The case decided that failing to provide a
true copy of the lease, or to comply with the rules regarding the
form and content of a lease, will not, without more, give rise to
an unfair relationship.

This means lessees cannot seek to “write off”
monies they owe and/or reclaim monies already paid under regulated
lease agreements if there has only been a breach of section 79 of
the CCA.

It also decided that the prescribed terms
required by the Regulations can be contained in an executed lease
even if they are not on the same page as the signature page.

The decision means that if lessors under
regulated leases cannot find the original lease agreement, lessors
can reconstitute a version of the lease for the purpose of section
79 of the CCA.

However, they must ensure that all the
relevant terms are in that reconstituted copy lease, and that the
lessor explain to the consumer that the copy provided is a
reconstituted one, not the original or a copy of the original.
Lessors must include:

• Heading in the relevant form;

• Name and address of debtor and creditor;
and

• Any applicable cancellation clause.

The above information can be provided on a
separate sheet from the full statement of terms and conditions
which also forms part of the reconstituted agreement.

law

The precise form of the reconstituted lease
has not been set out but its format must not be misleading to the
lessee.

Significant step

The judgment is a major victory for
the leasing industry and wider finance sector.

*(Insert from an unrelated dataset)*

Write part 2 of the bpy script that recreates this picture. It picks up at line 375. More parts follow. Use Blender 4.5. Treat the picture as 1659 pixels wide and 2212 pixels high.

It should have a
detrimental affect on claims management companies who, for months,
have been promising their customers that they can write off their
customer’s debts for a fee.

This will not be the case merely because a
true copy as they see it of the lease has not or cannot be
provided.

The fact that a lender may have lost the
agreement should not put the lessor in a detrimental position
against a lessee who has had the benefit of finance and the use of
the leased equipment for months or even years.

The statutory “true copy” regime provides its
own statutory sanction in the event of breach.

In the words of His Honour Judge Waksman QC:
“What the [lessee] is seeking to do… is to achieve a more
dramatic remedy against the [lessor] for… breach… than the statute
provided… In my view, this is a hopeless proposition.”